SUPPLIED DATA:
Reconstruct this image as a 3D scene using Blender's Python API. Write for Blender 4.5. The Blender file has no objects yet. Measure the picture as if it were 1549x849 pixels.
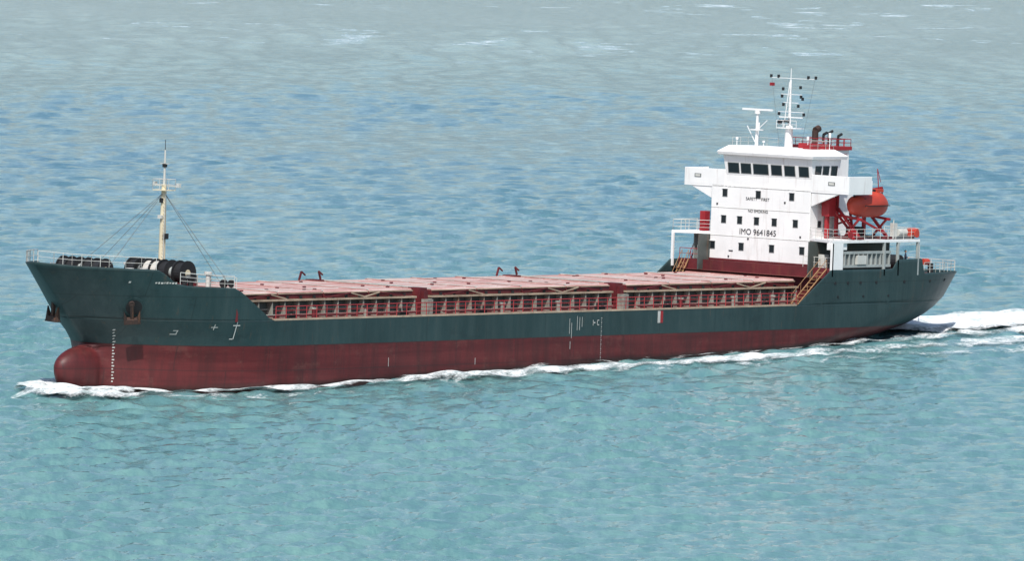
import bpy, bmesh, math, random
import numpy as np
from mathutils import Vector, Matrix
random.seed(7); rng=np.random.RandomState(11)
sc=bpy.context.scene
sc.view_settings.view_transform='Standard'; sc.view_settings.look='None'; sc.view_settings.exposure=0
B=9.74; TR=.0265
# ------------------------------------------------------------------ materials
def lerpt(tab,v):
    xs=[a for a,_ in tab]; ys=[b for _,b in tab]; return float(np.interp(v,xs,ys))
class NT:
    def __init__(s,name):
        s.m=bpy.data.materials.new(name); s.m.use_nodes=True; s.t=s.m.node_tree; s.n=s.t.nodes; s.l=s.t.links
        s.b=s.n['Principled BSDF']; s.out=s.n['Material Output']
    def new(s,t,**k):
        n=s.n.new(t)
        for a,v in k.items(): setattr(n,a,v)
        return n
    def link(s,a,b): s.l.new(a,b)
    def coord(s,scale=(1,1,1),kind='Object'):
        tc=s.new('ShaderNodeTexCoord'); mp=s.new('ShaderNodeMapping'); mp.inputs['Scale'].default_value=scale
        s.link(tc.outputs[kind],mp.inputs[0]); return mp.outputs[0]
    def noise(s,vec,scale,detail=4,rough=.55):
        n=s.new('ShaderNodeTexNoise'); n.inputs['Scale'].default_value=scale; n.inputs['Detail'].default_value=detail; n.inputs['Roughness'].default_value=rough
        s.link(vec,n.inputs['Vector']); return n.outputs['Fac']
    def ramp(s,fac,stops):
        r=s.new('ShaderNodeValToRGB'); e=r.color_ramp.elements
        while len(e)<len(stops): e.new(.5)
        for i,(p,c) in enumerate(stops):
            e[i].position=p; e[i].color=(c,c,c,1) if isinstance(c,(int,float)) else (*c,1)
        s.link(fac,r.inputs[0]); return r.outputs[0]
    def mix(s,fac,a,b,mode='MIX'):
        m=s.new('ShaderNodeMix',data_type='RGBA',blend_type=mode)
        for sock,v in ((m.inputs[0],fac),(m.inputs[6],a),(m.inputs[7],b)):
            if isinstance(v,(int,float)): sock.default_value=v
            elif isinstance(v,tuple): sock.default_value=(*v,1)
            else: s.link(v,sock)
        return m.outputs[2]
    def math(s,op,a,b=0,clamp=False):
        m=s.new('ShaderNodeMath',operation=op,use_clamp=clamp)
        for i,v in enumerate((a,b)):
            if isinstance(v,(int,float)): m.inputs[i].default_value=v
            else: s.link(v,m.inputs[i])
        return m.outputs[0]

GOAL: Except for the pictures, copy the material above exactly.

OUTPUT:
Reconstruct this image as a 3D scene using Blender's Python API. Write for Blender 4.5. The Blender file has no objects yet. Measure the picture as if it were 1549x849 pixels.
import bpy, bmesh, math, random
import numpy as np
from mathutils import Vector, Matrix
random.seed(7); rng=np.random.RandomState(11)
sc=bpy.context.scene
sc.view_settings.view_transform='Standard'; sc.view_settings.look='None'; sc.view_settings.exposure=0
B=9.74; TR=.0265
# ------------------------------------------------------------------ materials
def lerpt(tab,v):
    xs=[a for a,_ in tab]; ys=[b for _,b in tab]; return float(np.interp(v,xs,ys))
class NT:
    def __init__(s,name):
        s.m=bpy.data.materials.new(name); s.m.use_nodes=True; s.t=s.m.node_tree; s.n=s.t.nodes; s.l=s.t.links
        s.b=s.n['Principled BSDF']; s.out=s.n['Material Output']
    def new(s,t,**k):
        n=s.n.new(t)
        for a,v in k.items(): setattr(n,a,v)
        return n
    def link(s,a,b): s.l.new(a,b)
    def coord(s,scale=(1,1,1),kind='Object'):
        tc=s.new('ShaderNodeTexCoord'); mp=s.new('ShaderNodeMapping'); mp.inputs['Scale'].default_value=scale
        s.link(tc.outputs[kind],mp.inputs[0]); return mp.outputs[0]
    def noise(s,vec,scale,detail=4,rough=.55):
        n=s.new('ShaderNodeTexNoise'); n.inputs['Scale'].default_value=scale; n.inputs['Detail'].default_value=detail; n.inputs['Roughness'].default_value=rough
        s.link(vec,n.inputs['Vector']); return n.outputs['Fac']
    def ramp(s,fac,stops):
        r=s.new('ShaderNodeValToRGB'); e=r.color_ramp.elements
        while len(e)<len(stops): e.new(.5)
        for i,(p,c) in enumerate(stops):
            e[i].position=p; e[i].color=(c,c,c,1) if isinstance(c,(int,float)) else (*c,1)
        s.link(fac,r.inputs[0]); return r.outputs[0]
    def mix(s,fac,a,b,mode='MIX'):
        m=s.new('ShaderNodeMix',data_type='RGBA',blend_type=mode)
        for sock,v in ((m.inputs[0],fac),(m.inputs[6],a),(m.inputs[7],b)):
            if isinstance(v,(int,float)): sock.default_value=v
            elif isinstance(v,tuple): sock.default_value=(*v,1)
            else: s.link(v,sock)
        return m.outputs[2]
    def math(s,op,a,b=0,clamp=False):
        m=s.new('ShaderNodeMath',operation=op,use_clamp=clamp)
        for i,v in enumerate((a,b)):
            if isinstance(v,(int,float)): m.inputs[i].default_value=v
            else: s.link(v,m.inputs[i])
        return m.outputs[0]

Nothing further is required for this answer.